A história da menina, que hoje vive em um abrigo da prefeitura, não é a única de menores e adolescentes que caíram na armadilha da droga devastadora.
O menino F., de 11 anos, com um físico aparentemente frágil, conta com um sorriso, um misto de orgulho e inocência, "que os mais velhos da boca já deixaram eu segurar um fuzil".
Gaba-se de saber atirar e ganhar "pedrinhas" para ficar de olho na movimentação da polícia no morro. "Já fui bicho, tio", resume, tentando manter uma certa liderança diante dos colegas que consumiam crack nas ruas com ele.
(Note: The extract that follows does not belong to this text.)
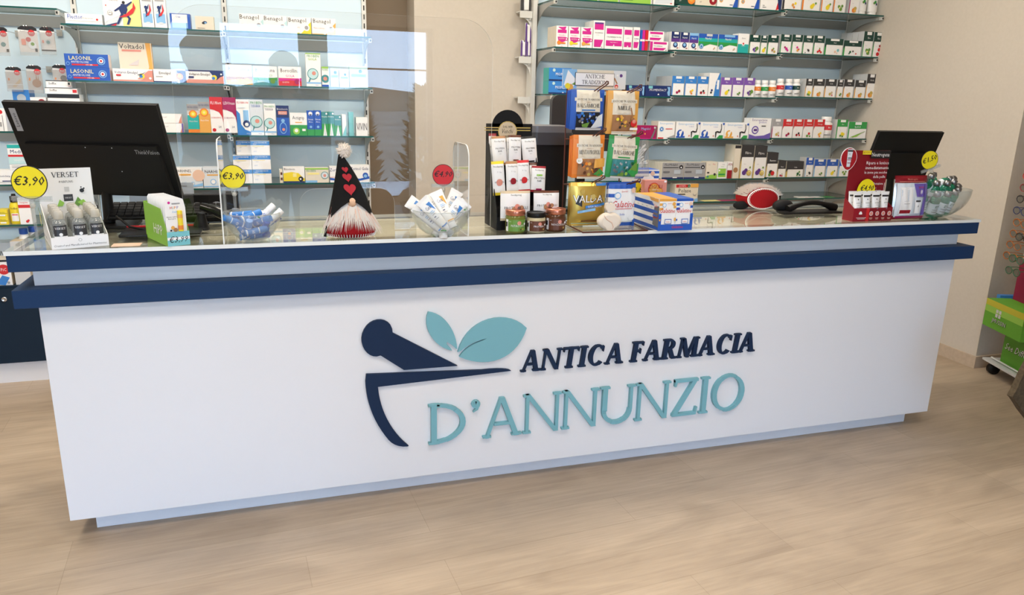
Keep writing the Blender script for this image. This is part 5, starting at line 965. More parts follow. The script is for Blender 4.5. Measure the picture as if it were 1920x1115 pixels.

Crack substituiu cola de sapateiro
Segundo o secretário de Assistência Social, Fernando William, a procura pela droga ficou mais forte nos últimos quatro anos. "Posso dizer que pelo menos 90% de menores em situação de abandono estão usando crack. Já substituíram a cola de sapateiro como droga barata. O número de dependentes químicos e altíssimo. Está disseminado e atinge cerca de 400 crianças e adolescentes", avalia.
De acordo com estudo feito pela secretaria, com informações recolhidas em abrigos e em trabalho de campo de assistentes sociais e psicólogos, foi produzido um relatório que aponta o perfil desses dependentes, com idades entre 10 e 12 anos.
O documento, entregue ao prefeito Eduardo Paes, pode se transformar em um plano de ação para conter essa tragédia social.
"A proposta é um amplo processo de mobilização da sociedade, de líderes comunitários e das autoridades. Precisamos criar abrigos, como o espaço Casa Viva, mas também centros de recuperação e de assistência à família. Como isso exige recursos, vamos atrás de parcerias", afirma Fernando William.
Ao final da conversa, Florzinha lembra de um colega de rua, que juntava papelão para vender e comprar crack. "É o Noinha. Ele era muito triste, tinha cara de sofredor. Um dia perguntei se ele não sentia vontade de parar e voltar para casa. Ele respondeu que não dava mais, já estava muito viciado. Eu quero tentar".